Кроме всего прочего, Каподистрия быя почетным членом литературного общества «Арзамас». Каждому арзамасцу присваивалась кличка, придумывал их, как правило, Жуковский. Какое прозвище пришлось на долю Каподистрии? Аристид!
Как свидетельствуют биографы, в нем сочетались «блестящие дарования ума и качества прекрасной души», а также «характер идеально-бескорыстный».
Почему именно в конце 1822 года, а, допустим, не двумя годами ранее Пушкин счел своевременным написать стихи про остракизм? И почему пришлось укрывать имя подлинного адресата?
По предложению императора Александра I ушедший в отставку Каподистрия отправился в путешествие «для поправления здоровья». Он навсегда покинул Россию в августе 1822 года. Значит, примерно в сентябре известие об остракизме дошло до Пушкина.
Именно тогда, когда напоминание о дружеском участии «Великодушного Гражданина» в судьбе поэта могло принести только вред, именно тогда поэт сердечно поклонился тому, чей «отрадный голос», чье письмо к Инзову хранил в благодарной памяти. Если бы этих стихов не существовало, поэт остался бы в неоплатном долгу перед своим заступником, перед воплощением справедливости.
Перечитаем заново стихи, вернув им притаенное заглавие.
Когда средь оргий жизни шумной
Меня постигнул остракизм,
Увидел я толпы безумной
Презренный, робкий эгоизм;
Без слез оставил я с досадой
Венки пиров и блеск Афин;
Но голос твой мне был отрадой,
Великодушный Гражданин!
Пускай судьба определила
Гоненья грозныя мне вновь,
Пускай мне Дружба изменила,
Как изменяла мне Любовь,
В моем изгнаньи позабуду
Несправедливость их обид:
Они ничтожны – если буду
Тобой оправдан, Аристид.
Коль скоро проступил наружу остававшийся непрочтенным смысл, стихи, и без того превосходные, преобразились в весьма значительный поступок. И мы вправе применить не раз встречаемую у Пушкина оценку: подвиг честного человека.

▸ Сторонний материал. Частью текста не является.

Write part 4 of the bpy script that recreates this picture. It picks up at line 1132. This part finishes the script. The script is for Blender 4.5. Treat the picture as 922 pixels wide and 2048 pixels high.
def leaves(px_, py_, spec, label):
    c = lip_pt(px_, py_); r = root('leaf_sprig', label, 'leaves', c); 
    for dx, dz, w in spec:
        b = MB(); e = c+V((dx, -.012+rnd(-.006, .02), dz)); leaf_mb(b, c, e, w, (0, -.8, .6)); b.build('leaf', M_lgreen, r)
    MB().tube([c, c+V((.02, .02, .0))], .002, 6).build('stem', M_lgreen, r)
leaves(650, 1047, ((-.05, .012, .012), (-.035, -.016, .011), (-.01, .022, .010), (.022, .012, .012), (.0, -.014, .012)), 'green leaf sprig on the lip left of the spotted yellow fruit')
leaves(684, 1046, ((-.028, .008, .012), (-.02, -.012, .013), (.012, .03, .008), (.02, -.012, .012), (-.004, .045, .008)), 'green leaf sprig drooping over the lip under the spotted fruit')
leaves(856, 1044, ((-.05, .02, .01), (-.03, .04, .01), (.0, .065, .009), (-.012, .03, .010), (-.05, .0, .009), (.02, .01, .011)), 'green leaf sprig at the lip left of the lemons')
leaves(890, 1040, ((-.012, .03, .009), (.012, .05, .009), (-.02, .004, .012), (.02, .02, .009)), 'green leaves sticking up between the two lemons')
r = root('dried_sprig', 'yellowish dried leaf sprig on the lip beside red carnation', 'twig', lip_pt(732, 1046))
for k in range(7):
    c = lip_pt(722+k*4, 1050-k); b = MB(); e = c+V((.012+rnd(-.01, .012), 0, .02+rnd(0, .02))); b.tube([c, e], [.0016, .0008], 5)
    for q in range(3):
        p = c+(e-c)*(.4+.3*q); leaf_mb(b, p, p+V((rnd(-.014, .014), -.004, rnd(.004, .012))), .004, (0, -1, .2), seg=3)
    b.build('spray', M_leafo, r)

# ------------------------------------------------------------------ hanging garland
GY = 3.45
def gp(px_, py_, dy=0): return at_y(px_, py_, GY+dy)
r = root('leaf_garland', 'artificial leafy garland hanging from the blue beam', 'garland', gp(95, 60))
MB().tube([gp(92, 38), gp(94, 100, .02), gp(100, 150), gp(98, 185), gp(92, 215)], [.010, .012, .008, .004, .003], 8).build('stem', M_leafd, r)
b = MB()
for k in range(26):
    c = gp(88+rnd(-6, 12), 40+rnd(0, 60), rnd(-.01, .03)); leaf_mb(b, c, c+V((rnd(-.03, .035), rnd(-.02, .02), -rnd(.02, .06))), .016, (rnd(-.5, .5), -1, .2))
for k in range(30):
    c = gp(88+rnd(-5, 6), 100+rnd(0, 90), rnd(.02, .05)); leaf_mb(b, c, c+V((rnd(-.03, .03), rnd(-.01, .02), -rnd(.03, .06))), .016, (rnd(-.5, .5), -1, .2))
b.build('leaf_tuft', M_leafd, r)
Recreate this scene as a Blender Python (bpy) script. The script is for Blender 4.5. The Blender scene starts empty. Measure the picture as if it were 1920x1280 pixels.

Сам ли Вяземский догадался, что в этих стихах Пушкин «аристидит»? Или не обошлось без подсказки? При таком допущении вырисовывается связный ход заочной беседы.
а) Пушкин с одной из надежных оказий посылает Вяземскому стихи, прикрытые своего рода ширмой – пометой «Стихи Ф. Глинке».
б) Некоторое время спустя, вроде бы ни к чему, Пушкин призывает проявить догадливость («услышь мое полуслово»).
в) В очередном письме, еще не получив ответа на предыдущее, Пушкин продолжает свою скрытую игру в прятки и отгадки. Он шлет насмешливо-пренебрежительную эпиграмму на Федора Глинку. Соль шутки в том, что «Ижица» – последняя буква алфавита:
Наш друг Фита, Кутейкин в эполетах,
Бормочет нам растянутый псалом:
Поэт Фита, не становись Фертóм!
Дьячок Фита, ты Ижица в поэтах!
Не выдавай меня, милый: не показывай этого никому…»
Тем самым «ширма» отодвигалась в сторону. Эпиграмма давала знать, что «Кутейкин» и «Великодушный Гражданин» никак не могут быть отнесены к одному и тому же лицу.
г) В том же году Вяземский при помощи придуманного им глагола «поаристидить» подает знак, что сложил концы с концами, притемненный адрес уразумел и будет хранить его в секрете.
Казалось бы, из всего сказанного несложно извлечь вывод, что Каподистрия – Аристид и что Аристид – Каподистрия. Однако большинство ученых все еще признает Глинку не формальным, а реальным адресатом. Другие на эту роль предлагали генерала Милорадовича…
Генерал, в отличие от Каподистрии, не подвергался остракизму, не имел касательства ни к Бессарабии, ни к Афинам и, что главное, не был автором письма к Инзову.
Если согласиться с тем, что Каподистрия – образец справедливости, то все сказанное в его письме о трудном детстве Пушкина предстоит принимать и обдумывать всерьез, на правах точного факта, да еще и подтвержденного самим Пушкиным («Но голос твой мне был отрадой…»).
Вот и приходится тем, кто озабочен наведением хрестоматийного глянца, изворачиваться. Согласно их расчетам, детству поэта положено быть безоблачным, более чем благополучным. Следовательно, хитроумный дипломат все понавыдумывал, дабы разжалобить Инзова, – ибо это у Инзова, и, мол, только у Инзова. было детство, лишенное отеческой заботы.